The story takes place between Diablo II and III, with familiar faces popping up to provide some thin context for events that have transpired by the time you arrive in Tristram at the start of the last core title. Deckard Cain is back (why wouldn't he be?) and so is a new evil that is threatening to use shards of the same Worldstone to wreak havoc across the lands. Story conversations are fully voiced, which makes Immortal feel as premium as previous Diablo titles on PC. There's really nothing here that suggests it's anything less than that either, with large open spaces for you to explore and numerous side quests to undertake as you progress the story.

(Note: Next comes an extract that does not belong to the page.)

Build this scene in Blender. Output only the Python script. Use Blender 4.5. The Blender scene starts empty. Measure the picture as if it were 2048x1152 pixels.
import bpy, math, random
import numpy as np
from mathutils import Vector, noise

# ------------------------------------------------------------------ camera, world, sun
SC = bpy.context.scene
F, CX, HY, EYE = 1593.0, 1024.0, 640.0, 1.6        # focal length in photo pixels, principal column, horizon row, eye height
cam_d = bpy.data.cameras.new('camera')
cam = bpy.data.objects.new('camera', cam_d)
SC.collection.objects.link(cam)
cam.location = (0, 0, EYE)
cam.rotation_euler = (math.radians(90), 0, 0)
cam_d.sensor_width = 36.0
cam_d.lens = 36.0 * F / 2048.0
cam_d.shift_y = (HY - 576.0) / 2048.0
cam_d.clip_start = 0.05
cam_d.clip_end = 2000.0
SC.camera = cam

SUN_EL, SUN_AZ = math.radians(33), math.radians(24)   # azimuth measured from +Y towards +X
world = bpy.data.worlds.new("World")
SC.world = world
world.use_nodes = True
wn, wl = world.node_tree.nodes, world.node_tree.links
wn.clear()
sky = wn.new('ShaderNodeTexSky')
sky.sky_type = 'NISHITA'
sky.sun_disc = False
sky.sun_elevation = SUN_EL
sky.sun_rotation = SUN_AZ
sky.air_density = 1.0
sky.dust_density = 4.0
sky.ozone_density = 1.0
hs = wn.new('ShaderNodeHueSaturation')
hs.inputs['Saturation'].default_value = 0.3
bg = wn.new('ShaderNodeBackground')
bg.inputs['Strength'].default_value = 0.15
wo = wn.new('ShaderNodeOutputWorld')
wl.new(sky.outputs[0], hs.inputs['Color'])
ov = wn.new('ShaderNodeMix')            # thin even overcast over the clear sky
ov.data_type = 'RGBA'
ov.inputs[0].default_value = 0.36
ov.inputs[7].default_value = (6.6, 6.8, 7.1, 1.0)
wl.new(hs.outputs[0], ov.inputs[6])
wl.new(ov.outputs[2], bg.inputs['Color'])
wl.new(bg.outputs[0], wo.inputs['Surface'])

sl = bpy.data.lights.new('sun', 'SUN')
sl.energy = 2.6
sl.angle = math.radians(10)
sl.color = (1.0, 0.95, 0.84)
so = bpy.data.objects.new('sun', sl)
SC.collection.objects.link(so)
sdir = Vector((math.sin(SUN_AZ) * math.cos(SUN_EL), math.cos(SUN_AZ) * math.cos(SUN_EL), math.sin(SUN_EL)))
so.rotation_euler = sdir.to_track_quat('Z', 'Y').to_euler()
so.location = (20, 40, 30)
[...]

What is different is obviously where you'll be playing. Diablo Immortal was designed for smartphones, and it's unsurprising then that it plays best on them, too. The touch controls employ the familiar digital analog stick on the left side of the screen, while the right features a cluster of buttons for your various abilities. You have a single main attack along with four equippable skills to choose from, with a fifth ultimate ability button appearing once you have access to it. It's simple and well-spaced out, and I never found myself accidentally pressing any skills I didn't want to. You can move and have attacks target enemies automatically, which simplifies your focus further, but also helps you accurately aim certain skills that require it. With my Necromancer, I often need to choose the area in which I want to explode a bunch of corpses, which is easily done by just holding down the skill in question and rotating my finger to position it. In a chaotic fight where I needed to pull this off fast, the accuracy could be a little wonky, but these moments were mostly fleeting.